他人のネガティブな感情に影響されない思考法
セルフコントロール2:「捉え直し」によるアンガーマネジメント
ブドウ糖のパワーで怒らずにすむのが理想ですが、どうしても強い感情に流されてしまうことは誰にでもあります。
そのようなときは、アンガーマネジメントを実行して、せめて外部に怒りをぶつけることのないようにしたいものです。
そこでおすすめなのが、「捉え直し」です。スタンフォード大学のブレッチャートらが行った研究を紹介します。
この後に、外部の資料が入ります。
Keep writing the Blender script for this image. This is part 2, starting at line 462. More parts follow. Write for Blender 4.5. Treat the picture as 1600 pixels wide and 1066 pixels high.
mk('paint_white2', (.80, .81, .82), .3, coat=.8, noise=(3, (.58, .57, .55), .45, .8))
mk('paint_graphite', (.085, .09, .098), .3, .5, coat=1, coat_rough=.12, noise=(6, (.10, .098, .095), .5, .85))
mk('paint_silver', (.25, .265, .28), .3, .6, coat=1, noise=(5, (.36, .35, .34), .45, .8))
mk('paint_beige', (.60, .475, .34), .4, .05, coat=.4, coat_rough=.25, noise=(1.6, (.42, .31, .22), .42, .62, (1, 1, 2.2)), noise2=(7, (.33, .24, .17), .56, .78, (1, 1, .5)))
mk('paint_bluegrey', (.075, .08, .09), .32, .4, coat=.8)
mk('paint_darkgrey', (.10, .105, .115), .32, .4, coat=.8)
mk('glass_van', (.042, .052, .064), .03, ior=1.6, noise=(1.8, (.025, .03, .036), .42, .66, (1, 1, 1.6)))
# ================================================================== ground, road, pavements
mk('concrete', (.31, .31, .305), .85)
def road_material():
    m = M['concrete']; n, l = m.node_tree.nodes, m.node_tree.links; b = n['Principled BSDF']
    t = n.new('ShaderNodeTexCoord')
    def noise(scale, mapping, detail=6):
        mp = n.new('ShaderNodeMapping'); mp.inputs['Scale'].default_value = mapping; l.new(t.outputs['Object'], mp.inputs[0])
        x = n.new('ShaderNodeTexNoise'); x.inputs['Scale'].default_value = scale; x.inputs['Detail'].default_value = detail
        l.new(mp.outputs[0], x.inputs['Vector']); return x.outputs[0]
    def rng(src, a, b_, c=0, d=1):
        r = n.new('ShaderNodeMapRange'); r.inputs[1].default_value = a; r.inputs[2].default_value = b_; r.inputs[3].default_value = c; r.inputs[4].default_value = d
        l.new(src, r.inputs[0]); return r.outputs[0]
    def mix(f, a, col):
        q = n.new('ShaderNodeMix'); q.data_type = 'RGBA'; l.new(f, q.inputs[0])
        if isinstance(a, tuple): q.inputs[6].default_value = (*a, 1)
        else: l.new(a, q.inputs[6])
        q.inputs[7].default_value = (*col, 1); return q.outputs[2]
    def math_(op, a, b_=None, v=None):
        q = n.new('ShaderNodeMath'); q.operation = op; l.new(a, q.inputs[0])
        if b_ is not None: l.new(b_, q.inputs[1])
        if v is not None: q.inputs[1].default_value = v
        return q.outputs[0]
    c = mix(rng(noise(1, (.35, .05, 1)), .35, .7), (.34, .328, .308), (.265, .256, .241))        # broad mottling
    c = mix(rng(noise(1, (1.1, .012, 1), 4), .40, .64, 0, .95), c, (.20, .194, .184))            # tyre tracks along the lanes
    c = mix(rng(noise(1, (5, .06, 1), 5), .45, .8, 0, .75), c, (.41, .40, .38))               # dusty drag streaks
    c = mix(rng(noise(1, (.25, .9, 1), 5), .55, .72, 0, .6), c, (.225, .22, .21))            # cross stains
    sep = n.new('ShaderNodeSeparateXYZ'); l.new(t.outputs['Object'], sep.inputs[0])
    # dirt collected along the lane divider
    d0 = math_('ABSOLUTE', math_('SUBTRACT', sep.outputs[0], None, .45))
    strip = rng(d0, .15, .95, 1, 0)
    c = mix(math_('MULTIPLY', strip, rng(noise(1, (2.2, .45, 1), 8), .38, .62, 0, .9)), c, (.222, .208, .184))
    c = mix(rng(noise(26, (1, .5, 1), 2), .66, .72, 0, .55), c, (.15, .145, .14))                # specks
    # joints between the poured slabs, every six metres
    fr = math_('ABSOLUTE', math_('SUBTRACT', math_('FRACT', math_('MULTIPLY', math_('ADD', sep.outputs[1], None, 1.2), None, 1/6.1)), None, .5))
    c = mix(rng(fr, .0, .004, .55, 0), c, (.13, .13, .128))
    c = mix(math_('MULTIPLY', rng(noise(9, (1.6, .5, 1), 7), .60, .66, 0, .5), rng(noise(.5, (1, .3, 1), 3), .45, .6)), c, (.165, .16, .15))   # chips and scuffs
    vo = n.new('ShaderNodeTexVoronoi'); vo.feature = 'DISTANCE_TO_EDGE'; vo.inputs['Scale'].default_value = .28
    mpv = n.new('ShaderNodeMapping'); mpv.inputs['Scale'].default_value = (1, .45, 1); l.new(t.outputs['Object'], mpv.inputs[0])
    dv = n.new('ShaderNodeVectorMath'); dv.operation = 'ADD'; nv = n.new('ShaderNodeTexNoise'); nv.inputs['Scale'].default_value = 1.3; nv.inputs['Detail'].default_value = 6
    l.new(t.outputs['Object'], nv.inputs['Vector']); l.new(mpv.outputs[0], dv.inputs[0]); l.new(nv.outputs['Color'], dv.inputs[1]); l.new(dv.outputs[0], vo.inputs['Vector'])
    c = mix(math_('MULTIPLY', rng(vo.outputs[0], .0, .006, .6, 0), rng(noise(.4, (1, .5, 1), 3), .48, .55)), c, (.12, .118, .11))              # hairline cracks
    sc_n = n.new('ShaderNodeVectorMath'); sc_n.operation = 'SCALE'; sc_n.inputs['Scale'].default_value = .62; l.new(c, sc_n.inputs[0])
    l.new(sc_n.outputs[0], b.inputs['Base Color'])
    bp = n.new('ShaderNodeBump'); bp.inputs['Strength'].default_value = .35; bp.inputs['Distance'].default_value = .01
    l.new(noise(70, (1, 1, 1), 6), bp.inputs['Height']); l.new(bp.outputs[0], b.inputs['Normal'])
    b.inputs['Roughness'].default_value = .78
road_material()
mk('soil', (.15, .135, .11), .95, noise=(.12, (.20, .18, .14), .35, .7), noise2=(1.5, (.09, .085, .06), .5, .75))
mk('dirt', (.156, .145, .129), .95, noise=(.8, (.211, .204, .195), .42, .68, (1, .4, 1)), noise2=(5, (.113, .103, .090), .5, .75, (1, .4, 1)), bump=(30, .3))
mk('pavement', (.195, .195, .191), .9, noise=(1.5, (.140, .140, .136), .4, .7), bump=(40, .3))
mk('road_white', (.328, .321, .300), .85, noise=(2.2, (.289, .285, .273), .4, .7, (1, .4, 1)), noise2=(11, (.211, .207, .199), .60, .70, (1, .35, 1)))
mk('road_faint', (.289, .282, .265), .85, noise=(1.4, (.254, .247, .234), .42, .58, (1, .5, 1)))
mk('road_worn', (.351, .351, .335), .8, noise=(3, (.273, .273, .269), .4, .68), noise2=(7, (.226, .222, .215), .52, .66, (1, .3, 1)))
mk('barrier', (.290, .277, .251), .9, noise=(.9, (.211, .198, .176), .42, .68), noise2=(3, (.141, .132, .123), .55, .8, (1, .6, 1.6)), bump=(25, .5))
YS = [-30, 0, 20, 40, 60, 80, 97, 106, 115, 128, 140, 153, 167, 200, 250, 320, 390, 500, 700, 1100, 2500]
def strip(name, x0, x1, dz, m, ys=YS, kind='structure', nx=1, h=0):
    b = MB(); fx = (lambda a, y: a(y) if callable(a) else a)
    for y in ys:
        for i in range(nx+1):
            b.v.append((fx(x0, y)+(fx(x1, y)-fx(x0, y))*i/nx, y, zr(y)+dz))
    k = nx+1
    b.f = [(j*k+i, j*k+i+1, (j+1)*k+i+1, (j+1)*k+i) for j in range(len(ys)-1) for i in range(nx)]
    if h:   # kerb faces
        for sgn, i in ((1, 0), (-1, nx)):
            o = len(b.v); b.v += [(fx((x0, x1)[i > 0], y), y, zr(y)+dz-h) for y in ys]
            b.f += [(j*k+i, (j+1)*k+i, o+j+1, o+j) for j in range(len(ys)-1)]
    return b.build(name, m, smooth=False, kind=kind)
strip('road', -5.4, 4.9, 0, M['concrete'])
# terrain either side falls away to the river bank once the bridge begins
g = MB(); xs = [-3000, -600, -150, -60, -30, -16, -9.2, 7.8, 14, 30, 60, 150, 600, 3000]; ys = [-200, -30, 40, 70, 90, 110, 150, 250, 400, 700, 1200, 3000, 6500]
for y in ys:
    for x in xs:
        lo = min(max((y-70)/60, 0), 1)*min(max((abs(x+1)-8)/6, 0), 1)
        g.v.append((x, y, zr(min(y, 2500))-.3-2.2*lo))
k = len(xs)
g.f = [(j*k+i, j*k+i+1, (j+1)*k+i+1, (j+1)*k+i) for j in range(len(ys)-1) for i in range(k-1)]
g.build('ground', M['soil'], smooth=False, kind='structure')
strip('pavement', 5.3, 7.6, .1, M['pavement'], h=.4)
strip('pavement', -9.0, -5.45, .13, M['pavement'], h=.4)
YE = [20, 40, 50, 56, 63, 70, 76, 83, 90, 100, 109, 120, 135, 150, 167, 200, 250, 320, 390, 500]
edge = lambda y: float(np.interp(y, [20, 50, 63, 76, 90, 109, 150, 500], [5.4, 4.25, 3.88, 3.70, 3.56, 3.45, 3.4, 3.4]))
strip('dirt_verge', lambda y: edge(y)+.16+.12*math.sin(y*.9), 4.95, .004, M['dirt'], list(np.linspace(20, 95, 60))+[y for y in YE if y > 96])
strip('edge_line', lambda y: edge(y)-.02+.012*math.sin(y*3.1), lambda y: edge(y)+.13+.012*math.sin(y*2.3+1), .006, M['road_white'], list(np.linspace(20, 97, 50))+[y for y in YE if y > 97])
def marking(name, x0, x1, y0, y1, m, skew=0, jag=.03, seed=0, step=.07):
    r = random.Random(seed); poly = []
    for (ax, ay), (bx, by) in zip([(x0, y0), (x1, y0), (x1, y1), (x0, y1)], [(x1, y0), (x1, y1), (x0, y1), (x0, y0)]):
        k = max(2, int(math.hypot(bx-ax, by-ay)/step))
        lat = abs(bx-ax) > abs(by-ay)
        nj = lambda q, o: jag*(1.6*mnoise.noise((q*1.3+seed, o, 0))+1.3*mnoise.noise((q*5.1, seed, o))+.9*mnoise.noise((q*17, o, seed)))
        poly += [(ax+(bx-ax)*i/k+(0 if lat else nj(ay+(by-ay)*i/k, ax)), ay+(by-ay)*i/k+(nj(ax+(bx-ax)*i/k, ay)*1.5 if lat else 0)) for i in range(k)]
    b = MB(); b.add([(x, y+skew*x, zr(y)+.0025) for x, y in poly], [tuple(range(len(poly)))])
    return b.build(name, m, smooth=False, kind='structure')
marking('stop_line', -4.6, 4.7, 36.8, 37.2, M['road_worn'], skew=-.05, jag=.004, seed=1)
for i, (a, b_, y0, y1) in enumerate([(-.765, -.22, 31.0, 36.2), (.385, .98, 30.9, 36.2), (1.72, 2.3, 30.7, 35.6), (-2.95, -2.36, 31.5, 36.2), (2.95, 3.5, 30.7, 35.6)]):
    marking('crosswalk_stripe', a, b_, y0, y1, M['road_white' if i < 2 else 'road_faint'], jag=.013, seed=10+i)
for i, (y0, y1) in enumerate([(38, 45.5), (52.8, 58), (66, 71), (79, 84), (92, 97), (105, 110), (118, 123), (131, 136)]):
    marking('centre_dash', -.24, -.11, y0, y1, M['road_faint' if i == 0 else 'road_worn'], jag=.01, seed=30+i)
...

被験者たちは、下の3つのグループにわけられていました。
① 普通の表情を見たグループ
② 怒っている表情を見たグループ
③ 怒っている表情を見て「捉え直し」をしたグループ
グループ②の被験者は、グループ①に比べてネガティブな感情が増えるという結果でしたが、グループ①とグループ③の被験者には差がでませんでした。
この実験でいう「捉え直し」とは、目の前にある現象を見つめ直し、見方や考え方を変えることで再定義することです。
たとえば、怒っている人を見て「ああ、この人、きっと嫌なことばかりあった日なんだろうな」とか「朝、奥さんとケンカしてきたんだな」のように捉え直しをすると、被験者の感情が変わったのです。
もう1つ、参考にしたい捉え直しに関する研究があります。
ミシガン州立大学のモーザーらは、被験者が嫌悪感を抱くような画像を見せたあと、以下の2つのグループにわけて実験を行いました。
① 「今“ 私”はどう感じているか」と自問自答するグループ
② 心のなかで「今“ 彼・彼女” はどう感じているか?」と三人称で語るグループ
この結果、一人称で語ったグループ①に比べて、グループ②は感情に関わる脳の扁桃体の活動が、急激に低下して、感情を抑えられたという結果がでたのです。
要するに、自分が怒っている状況において、客観視したふりをして「彼が怒っている」といい加減な捉え直しをするだけでも、怒りを抑制することができます。
本当に脳は、複雑怪奇でいながら、単純なところがあります。
怒りに捉われている状況下では、捉え直しも決して簡単なことではないかもしれません。ただ、これだけでいいなら、怒りを抑えることは不可能ではないはずです。